— Start of DATA RECORDS —
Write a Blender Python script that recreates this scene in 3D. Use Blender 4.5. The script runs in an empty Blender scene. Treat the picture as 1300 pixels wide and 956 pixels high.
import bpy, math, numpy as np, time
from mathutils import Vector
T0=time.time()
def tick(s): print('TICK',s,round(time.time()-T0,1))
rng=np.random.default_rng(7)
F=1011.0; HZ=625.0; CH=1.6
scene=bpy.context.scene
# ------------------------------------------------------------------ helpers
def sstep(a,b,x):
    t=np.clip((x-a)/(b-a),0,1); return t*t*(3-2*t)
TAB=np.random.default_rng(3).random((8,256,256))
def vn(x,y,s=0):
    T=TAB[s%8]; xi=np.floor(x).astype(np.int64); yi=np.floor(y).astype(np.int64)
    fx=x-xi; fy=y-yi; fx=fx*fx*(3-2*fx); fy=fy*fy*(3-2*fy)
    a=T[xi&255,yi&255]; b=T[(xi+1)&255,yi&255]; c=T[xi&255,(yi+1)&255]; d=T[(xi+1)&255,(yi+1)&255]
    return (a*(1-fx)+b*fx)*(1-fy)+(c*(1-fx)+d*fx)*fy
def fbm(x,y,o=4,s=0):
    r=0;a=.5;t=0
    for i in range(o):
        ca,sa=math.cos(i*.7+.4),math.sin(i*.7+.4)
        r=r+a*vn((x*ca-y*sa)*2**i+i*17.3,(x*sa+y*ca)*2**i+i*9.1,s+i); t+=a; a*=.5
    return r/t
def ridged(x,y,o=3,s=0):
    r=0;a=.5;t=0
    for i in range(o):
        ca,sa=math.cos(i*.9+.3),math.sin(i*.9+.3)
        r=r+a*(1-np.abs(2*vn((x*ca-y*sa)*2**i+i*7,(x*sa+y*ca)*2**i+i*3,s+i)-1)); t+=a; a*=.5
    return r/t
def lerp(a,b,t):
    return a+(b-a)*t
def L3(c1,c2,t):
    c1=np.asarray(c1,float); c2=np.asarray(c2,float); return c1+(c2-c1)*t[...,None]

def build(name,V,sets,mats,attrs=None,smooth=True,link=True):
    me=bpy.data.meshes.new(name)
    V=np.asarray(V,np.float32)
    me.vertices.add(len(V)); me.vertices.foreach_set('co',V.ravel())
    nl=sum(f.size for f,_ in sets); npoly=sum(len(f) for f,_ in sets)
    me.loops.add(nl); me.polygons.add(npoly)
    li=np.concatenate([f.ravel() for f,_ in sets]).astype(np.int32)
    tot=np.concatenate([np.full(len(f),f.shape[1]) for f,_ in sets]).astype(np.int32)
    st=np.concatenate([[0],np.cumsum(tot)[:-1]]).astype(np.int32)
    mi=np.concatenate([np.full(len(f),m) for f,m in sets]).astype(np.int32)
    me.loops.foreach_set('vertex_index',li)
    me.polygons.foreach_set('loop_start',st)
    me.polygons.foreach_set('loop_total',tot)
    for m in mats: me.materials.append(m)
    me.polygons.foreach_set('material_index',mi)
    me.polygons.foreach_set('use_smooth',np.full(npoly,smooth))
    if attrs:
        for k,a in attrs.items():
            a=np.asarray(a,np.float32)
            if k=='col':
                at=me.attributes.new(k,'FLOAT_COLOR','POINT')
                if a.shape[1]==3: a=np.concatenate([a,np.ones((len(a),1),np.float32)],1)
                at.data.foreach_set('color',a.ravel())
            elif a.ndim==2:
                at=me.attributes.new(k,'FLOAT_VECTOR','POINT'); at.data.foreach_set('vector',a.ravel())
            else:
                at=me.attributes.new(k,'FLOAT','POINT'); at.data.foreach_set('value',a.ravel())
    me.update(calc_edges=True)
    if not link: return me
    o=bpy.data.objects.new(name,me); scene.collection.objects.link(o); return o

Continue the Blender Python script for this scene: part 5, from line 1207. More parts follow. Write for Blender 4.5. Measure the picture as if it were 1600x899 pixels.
— End of DATA RECORDS —
> **EXERCISE REQUIREMENTS**: Print the records once more, exactly as they were given.

> **WRITTEN SOLUTION**:
Write a Blender Python script that recreates this scene in 3D. Use Blender 4.5. The script runs in an empty Blender scene. Treat the picture as 1300 pixels wide and 956 pixels high.
import bpy, math, numpy as np, time
from mathutils import Vector
T0=time.time()
def tick(s): print('TICK',s,round(time.time()-T0,1))
rng=np.random.default_rng(7)
F=1011.0; HZ=625.0; CH=1.6
scene=bpy.context.scene
# ------------------------------------------------------------------ helpers
def sstep(a,b,x):
    t=np.clip((x-a)/(b-a),0,1); return t*t*(3-2*t)
TAB=np.random.default_rng(3).random((8,256,256))
def vn(x,y,s=0):
    T=TAB[s%8]; xi=np.floor(x).astype(np.int64); yi=np.floor(y).astype(np.int64)
    fx=x-xi; fy=y-yi; fx=fx*fx*(3-2*fx); fy=fy*fy*(3-2*fy)
    a=T[xi&255,yi&255]; b=T[(xi+1)&255,yi&255]; c=T[xi&255,(yi+1)&255]; d=T[(xi+1)&255,(yi+1)&255]
    return (a*(1-fx)+b*fx)*(1-fy)+(c*(1-fx)+d*fx)*fy
def fbm(x,y,o=4,s=0):
    r=0;a=.5;t=0
    for i in range(o):
        ca,sa=math.cos(i*.7+.4),math.sin(i*.7+.4)
        r=r+a*vn((x*ca-y*sa)*2**i+i*17.3,(x*sa+y*ca)*2**i+i*9.1,s+i); t+=a; a*=.5
    return r/t
def ridged(x,y,o=3,s=0):
    r=0;a=.5;t=0
    for i in range(o):
        ca,sa=math.cos(i*.9+.3),math.sin(i*.9+.3)
        r=r+a*(1-np.abs(2*vn((x*ca-y*sa)*2**i+i*7,(x*sa+y*ca)*2**i+i*3,s+i)-1)); t+=a; a*=.5
    return r/t
def lerp(a,b,t):
    return a+(b-a)*t
def L3(c1,c2,t):
    c1=np.asarray(c1,float); c2=np.asarray(c2,float); return c1+(c2-c1)*t[...,None]

def build(name,V,sets,mats,attrs=None,smooth=True,link=True):
    me=bpy.data.meshes.new(name)
    V=np.asarray(V,np.float32)
    me.vertices.add(len(V)); me.vertices.foreach_set('co',V.ravel())
    nl=sum(f.size for f,_ in sets); npoly=sum(len(f) for f,_ in sets)
    me.loops.add(nl); me.polygons.add(npoly)
    li=np.concatenate([f.ravel() for f,_ in sets]).astype(np.int32)
    tot=np.concatenate([np.full(len(f),f.shape[1]) for f,_ in sets]).astype(np.int32)
    st=np.concatenate([[0],np.cumsum(tot)[:-1]]).astype(np.int32)
    mi=np.concatenate([np.full(len(f),m) for f,m in sets]).astype(np.int32)
    me.loops.foreach_set('vertex_index',li)
    me.polygons.foreach_set('loop_start',st)
    me.polygons.foreach_set('loop_total',tot)
    for m in mats: me.materials.append(m)
    me.polygons.foreach_set('material_index',mi)
    me.polygons.foreach_set('use_smooth',np.full(npoly,smooth))
    if attrs:
        for k,a in attrs.items():
            a=np.asarray(a,np.float32)
            if k=='col':
                at=me.attributes.new(k,'FLOAT_COLOR','POINT')
                if a.shape[1]==3: a=np.concatenate([a,np.ones((len(a),1),np.float32)],1)
                at.data.foreach_set('color',a.ravel())
            elif a.ndim==2:
                at=me.attributes.new(k,'FLOAT_VECTOR','POINT'); at.data.foreach_set('vector',a.ravel())
            else:
                at=me.attributes.new(k,'FLOAT','POINT'); at.data.foreach_set('value',a.ravel())
    me.update(calc_edges=True)
    if not link: return me
    o=bpy.data.objects.new(name,me); scene.collection.objects.link(o); return o

Continue the Blender Python script for this scene: part 5, from line 1207. More parts follow. Write for Blender 4.5. Measure the picture as if it were 1600x899 pixels.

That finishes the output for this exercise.